Even so, I’m not coming to the question primarily as a skeptic but simply as one who has a hard time with feeling close to anyone or anything. I’ve never been much of a joiner and have always struggled with feeling a part of a group. I was bullied and isolated as a kid and a nerd in a small class of jocks and jock wannabes. Dad tried, but he had a pretty stunted emotional vocabulary—I learned to love and accept him as an adult, but our discussions stayed, for the most part, at a surface level. I was closer to Mom, and she is probably why I have managed to form any healthy relationships. My few romances were brief, intense, disorienting, and mostly nonexistent—I miserably pined for lost romances far longer than I was in any. My best relationships were with a few close friends, but then life would happen, they would move away, and even those would fade. I spent a lot of time as a lonely young man.

I’m left with a philosophical conviction of the existence of God but no real idea how to have a relationship with that God. If I’m going to spend eternity with this dude, I’d like to have a clue.

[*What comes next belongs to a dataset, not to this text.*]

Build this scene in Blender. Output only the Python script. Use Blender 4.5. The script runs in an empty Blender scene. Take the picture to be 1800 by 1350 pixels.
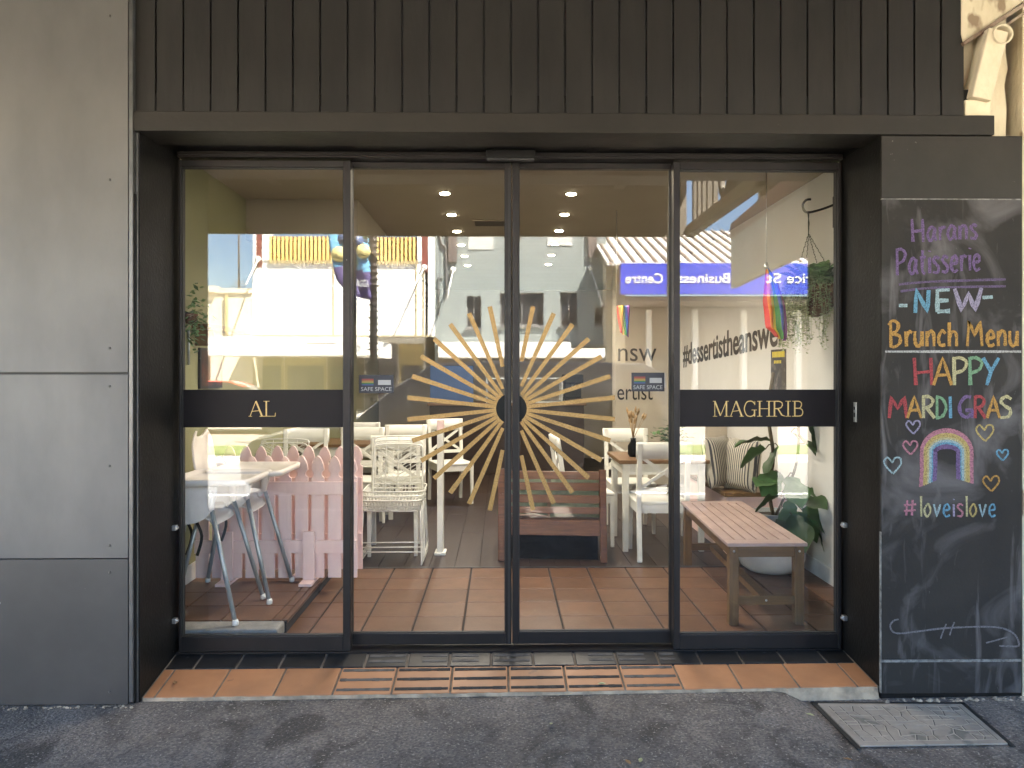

Talking to God is mostly a rational, verbal affair for me. Talking with God is a dim hope. I’ve tried various forms of contemplative practice but found only the noise of my own brain—centering prayer with mostly chaos and not so much centering. The one bright spot is that I’ve learned I’m not alone—contemplative practice takes work and it takes time to learn to quiet the inner voices that rage back and forth. Heck, it takes time to learn to quiet the inner voices wondering what’s for dinner so I can focus on writing. I have a long way to go before I can feel I’m communing with God.